The grave of a soldier from Ystrad Meurig, who went missing in France and Belgium alongside colleagues from Welsh regiments during World War One, has now been marked more than a century after his death.

Second Lieutenant Noel Osbourne Jones is one of six soldiers whose graves were only identified recently after researchers submitted cases to the Commonwealth War Graves Commission’s (CWGC). While they had been buried at the times of their deaths, their names had been lost.

Further research by the MOD’s Joint Casualty and Compassionate Centre (JCCC), the CWGC, and the National Army Museum, used sources such as war diaries, service records, grave registration reports and other documents.

Following this, the original findings were confirmed allowing each soldier to be commemorated by name.

The grave re-dedication services were organised by JCCC, and saw named headstones provided for Second Lieutenant (2/Lt) Noel Osbourne Jones; 2/Lt Herbert Taggart; Private (Pte) Lionel Grove and Captain (Capt) Clifford Nichols, all of the Royal Welsh Fusiliers, as well as Lance Corporal (L/Cpl) Arthur Dowding of the Monmouthshire Regiment and Pte George Price of the South Wales Borderers.

Noel Osborne Jones was born in 1895 in then-Cardiganshire to Robert Osborne Jones and his wife Ada.

Robert was a School Master, and by the time of the 1901 census the family were living in the Tregaron area with four sons; David George, Robert Noel, Martin Thomas and Iorwerth Hywel.

By 1911 they had moved to the Ystrad Meurig area where their descendants still live today.

2/Lt Noel Osborne-Jones, 2/Lt Herbert Taggart, and Pte Lionel Grove were all killed on 8 May 1916 while conducting a trench raid.

Their bodies were recovered by the Germans and buried by them at Fournes, before being moved to the Cabaret Rouge Cemetery after the war.

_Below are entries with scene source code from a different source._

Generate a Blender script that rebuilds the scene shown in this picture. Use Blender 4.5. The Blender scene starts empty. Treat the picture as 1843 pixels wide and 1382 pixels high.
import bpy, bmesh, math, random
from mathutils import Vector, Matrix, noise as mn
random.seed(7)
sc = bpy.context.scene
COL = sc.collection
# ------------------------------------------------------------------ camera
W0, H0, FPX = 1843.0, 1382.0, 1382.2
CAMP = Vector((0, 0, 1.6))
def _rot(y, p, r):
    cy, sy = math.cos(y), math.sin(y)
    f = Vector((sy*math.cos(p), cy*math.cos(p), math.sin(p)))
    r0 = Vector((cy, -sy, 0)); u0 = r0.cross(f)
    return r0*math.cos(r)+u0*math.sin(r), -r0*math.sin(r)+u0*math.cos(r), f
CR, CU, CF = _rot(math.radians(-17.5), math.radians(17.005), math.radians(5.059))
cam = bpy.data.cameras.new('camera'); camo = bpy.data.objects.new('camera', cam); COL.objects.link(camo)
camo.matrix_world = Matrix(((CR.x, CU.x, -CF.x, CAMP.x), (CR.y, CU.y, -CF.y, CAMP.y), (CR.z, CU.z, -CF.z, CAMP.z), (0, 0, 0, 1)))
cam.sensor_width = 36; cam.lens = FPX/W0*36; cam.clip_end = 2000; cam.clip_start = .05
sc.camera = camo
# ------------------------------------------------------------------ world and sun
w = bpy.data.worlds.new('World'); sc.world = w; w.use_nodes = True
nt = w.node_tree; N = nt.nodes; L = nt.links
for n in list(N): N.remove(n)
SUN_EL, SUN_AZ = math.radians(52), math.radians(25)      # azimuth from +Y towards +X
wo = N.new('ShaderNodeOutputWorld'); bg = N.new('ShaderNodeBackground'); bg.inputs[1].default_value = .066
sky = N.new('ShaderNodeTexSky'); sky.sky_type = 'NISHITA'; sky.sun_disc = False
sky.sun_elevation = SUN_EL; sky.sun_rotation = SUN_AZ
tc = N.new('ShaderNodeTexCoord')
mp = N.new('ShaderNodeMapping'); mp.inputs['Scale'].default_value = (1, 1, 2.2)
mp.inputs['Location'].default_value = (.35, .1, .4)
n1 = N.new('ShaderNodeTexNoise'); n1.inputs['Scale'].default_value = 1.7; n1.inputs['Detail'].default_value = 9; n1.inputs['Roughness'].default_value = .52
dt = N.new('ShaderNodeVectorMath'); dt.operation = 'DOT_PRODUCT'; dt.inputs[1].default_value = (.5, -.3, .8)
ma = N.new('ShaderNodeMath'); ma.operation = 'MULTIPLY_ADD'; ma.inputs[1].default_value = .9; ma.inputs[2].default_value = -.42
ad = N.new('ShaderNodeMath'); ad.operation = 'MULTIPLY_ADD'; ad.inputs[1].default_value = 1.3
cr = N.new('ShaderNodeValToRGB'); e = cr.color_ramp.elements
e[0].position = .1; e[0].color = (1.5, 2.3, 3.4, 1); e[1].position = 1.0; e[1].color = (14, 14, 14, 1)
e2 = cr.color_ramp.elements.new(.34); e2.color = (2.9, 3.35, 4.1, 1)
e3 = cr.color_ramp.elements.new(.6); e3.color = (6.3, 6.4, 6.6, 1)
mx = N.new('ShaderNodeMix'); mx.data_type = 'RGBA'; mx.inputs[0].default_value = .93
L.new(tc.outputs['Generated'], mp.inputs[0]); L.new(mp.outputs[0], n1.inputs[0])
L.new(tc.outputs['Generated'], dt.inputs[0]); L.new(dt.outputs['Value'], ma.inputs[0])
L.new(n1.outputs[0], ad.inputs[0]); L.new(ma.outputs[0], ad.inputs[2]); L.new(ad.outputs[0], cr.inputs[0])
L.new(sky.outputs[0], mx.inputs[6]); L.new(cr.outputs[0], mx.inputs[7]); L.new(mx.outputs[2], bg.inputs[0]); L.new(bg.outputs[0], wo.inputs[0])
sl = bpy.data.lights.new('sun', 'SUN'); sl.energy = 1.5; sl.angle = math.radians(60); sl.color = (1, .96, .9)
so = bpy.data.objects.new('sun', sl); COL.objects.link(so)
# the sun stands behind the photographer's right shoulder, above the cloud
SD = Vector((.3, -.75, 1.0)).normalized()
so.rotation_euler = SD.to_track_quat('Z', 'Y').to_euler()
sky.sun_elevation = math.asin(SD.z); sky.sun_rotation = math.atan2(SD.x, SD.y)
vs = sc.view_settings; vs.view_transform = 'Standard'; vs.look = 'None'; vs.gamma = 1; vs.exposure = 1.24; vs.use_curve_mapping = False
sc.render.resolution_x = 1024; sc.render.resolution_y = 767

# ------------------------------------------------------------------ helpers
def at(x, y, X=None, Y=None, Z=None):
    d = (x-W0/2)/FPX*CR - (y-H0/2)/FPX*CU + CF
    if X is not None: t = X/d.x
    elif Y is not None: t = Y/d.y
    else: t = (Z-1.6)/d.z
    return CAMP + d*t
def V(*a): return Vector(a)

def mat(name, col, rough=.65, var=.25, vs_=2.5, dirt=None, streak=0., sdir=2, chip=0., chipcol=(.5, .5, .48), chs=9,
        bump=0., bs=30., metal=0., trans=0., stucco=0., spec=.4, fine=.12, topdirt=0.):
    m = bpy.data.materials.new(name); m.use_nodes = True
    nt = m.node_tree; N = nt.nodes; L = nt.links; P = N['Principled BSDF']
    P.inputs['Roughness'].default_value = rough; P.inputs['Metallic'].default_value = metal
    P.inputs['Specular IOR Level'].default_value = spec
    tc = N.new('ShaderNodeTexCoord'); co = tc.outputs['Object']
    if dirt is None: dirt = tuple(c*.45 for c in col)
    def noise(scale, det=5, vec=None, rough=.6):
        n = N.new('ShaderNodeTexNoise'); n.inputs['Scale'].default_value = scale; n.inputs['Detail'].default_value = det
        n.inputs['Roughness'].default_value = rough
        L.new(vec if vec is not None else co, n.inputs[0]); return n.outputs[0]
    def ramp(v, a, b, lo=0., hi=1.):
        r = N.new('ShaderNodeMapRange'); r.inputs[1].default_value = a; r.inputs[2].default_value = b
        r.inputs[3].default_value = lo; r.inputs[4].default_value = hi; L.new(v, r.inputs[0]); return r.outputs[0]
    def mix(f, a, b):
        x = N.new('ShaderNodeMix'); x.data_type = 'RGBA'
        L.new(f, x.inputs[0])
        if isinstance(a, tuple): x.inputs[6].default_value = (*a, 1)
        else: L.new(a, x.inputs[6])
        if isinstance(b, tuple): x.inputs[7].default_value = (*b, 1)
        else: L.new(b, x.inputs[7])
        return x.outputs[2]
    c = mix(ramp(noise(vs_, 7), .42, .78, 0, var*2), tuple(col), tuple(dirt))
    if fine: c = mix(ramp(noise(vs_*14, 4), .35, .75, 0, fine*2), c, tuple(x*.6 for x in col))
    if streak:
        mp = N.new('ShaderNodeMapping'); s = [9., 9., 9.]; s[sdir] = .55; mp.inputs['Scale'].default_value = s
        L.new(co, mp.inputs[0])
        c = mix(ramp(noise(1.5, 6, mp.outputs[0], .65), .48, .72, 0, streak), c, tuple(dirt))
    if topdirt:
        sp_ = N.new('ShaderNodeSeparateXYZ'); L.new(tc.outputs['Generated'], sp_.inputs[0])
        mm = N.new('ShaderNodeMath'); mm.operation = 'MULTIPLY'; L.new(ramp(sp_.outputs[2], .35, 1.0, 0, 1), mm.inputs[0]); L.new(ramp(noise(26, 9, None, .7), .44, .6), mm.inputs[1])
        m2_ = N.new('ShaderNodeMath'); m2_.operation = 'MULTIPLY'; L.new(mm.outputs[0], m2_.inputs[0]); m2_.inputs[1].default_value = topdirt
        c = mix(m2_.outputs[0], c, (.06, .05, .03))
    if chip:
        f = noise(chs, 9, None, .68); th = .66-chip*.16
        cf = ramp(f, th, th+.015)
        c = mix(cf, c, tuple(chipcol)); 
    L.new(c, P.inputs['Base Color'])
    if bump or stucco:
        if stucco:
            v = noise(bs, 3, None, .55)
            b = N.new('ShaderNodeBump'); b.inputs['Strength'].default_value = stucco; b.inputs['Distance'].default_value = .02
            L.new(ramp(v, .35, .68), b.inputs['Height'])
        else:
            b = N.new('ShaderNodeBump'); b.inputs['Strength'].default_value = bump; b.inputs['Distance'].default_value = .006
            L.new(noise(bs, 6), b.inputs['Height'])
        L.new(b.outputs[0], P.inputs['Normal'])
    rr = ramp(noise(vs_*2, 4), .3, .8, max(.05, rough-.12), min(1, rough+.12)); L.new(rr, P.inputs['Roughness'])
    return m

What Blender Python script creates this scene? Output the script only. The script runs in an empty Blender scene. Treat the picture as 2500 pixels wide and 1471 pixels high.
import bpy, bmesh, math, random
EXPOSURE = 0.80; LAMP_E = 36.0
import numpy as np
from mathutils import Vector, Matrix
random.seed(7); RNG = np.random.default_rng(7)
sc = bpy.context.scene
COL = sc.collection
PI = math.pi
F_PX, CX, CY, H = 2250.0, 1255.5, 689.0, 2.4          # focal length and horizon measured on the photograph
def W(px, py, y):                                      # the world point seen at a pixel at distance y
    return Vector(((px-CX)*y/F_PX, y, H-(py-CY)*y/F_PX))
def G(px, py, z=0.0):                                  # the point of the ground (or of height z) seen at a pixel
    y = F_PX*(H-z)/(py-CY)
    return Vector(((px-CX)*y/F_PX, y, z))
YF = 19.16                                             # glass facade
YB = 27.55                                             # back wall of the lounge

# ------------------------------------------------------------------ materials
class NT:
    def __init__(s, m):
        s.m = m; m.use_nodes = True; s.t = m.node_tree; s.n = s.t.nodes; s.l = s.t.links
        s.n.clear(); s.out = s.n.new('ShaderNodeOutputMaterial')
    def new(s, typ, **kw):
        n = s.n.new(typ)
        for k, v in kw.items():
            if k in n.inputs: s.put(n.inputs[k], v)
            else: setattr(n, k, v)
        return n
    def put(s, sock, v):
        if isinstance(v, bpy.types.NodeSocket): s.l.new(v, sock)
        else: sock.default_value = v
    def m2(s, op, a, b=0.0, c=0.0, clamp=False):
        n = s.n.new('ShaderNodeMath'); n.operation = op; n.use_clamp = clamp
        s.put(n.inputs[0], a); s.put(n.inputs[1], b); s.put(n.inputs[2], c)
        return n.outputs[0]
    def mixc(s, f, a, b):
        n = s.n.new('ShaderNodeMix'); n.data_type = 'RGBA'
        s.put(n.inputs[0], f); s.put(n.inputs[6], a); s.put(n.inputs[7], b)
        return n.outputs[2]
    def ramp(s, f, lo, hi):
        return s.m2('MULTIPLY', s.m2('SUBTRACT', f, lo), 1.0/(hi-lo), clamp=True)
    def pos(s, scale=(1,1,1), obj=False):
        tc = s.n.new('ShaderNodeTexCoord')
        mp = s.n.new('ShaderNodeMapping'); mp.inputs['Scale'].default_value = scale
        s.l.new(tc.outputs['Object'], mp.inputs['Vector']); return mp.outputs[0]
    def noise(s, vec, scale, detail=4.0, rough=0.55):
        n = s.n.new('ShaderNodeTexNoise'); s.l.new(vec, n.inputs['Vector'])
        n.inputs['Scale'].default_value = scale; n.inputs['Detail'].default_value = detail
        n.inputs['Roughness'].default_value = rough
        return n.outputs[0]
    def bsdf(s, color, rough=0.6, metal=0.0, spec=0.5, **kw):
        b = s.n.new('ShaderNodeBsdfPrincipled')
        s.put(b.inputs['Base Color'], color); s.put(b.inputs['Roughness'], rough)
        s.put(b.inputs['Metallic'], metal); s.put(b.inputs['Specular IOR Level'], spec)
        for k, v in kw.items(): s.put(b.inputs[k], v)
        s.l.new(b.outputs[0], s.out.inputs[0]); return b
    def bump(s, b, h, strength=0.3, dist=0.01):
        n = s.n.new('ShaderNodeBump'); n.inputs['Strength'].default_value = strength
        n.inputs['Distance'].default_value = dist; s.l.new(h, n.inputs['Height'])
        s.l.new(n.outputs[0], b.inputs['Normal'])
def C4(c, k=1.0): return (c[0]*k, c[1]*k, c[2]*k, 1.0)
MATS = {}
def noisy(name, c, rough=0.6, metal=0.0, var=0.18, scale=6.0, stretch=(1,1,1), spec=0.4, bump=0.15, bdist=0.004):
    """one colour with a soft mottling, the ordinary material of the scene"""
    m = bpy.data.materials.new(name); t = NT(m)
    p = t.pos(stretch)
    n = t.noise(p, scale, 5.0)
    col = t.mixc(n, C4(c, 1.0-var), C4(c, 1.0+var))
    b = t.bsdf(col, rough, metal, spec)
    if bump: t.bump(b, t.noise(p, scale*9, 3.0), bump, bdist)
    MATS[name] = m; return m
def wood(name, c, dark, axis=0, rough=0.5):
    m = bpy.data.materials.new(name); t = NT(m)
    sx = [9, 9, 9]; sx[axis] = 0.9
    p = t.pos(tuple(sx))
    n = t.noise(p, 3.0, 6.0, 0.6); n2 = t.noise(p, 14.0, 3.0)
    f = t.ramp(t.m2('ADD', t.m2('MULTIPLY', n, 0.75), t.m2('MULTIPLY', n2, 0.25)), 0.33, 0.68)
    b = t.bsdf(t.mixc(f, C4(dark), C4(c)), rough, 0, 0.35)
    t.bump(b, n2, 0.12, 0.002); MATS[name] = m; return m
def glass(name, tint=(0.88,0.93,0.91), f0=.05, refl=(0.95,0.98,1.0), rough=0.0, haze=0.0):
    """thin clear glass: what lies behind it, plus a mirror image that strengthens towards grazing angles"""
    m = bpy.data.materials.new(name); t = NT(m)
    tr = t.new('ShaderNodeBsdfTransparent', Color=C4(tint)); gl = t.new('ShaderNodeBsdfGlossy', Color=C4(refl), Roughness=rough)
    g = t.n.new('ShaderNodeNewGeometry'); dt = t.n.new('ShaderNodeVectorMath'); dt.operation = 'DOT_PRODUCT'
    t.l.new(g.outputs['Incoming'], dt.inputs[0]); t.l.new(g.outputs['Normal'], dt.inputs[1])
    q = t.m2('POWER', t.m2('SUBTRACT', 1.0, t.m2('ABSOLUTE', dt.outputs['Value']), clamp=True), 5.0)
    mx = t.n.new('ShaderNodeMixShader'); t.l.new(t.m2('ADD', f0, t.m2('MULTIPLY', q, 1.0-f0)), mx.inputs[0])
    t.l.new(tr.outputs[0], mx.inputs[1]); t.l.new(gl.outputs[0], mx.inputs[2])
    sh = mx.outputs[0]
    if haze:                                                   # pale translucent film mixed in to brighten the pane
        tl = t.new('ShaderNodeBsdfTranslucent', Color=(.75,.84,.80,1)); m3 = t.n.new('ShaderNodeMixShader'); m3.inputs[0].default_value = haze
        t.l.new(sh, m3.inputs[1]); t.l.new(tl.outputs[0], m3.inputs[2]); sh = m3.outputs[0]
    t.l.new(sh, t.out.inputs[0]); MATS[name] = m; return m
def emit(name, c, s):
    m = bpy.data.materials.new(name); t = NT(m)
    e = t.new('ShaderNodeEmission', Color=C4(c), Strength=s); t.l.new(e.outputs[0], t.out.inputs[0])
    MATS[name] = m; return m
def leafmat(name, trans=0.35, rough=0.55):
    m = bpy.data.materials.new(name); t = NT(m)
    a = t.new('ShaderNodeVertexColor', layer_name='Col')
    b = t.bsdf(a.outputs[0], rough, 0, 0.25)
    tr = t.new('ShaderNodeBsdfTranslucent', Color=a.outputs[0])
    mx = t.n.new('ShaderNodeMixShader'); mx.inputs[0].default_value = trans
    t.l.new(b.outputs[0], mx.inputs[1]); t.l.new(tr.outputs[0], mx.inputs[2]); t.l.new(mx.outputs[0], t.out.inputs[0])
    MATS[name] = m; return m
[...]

Unfortunately, the Germans did not know their names, and as such they identified their bodies only by rank and regiment.

Following the war, all three men were named on the Memorial to the Missing at Loos.

Xavier Puppinck, France Area Director at CWGC, said: "It is an honour to care for the graves of these six valiant soldiers who went missing in France and Belgium during World War One.

“They paid the ultimate price whilst fighting on the Western Front, more than 100 years ago.

“And now, it is our privilege and duty to care for their graves in perpetuity.”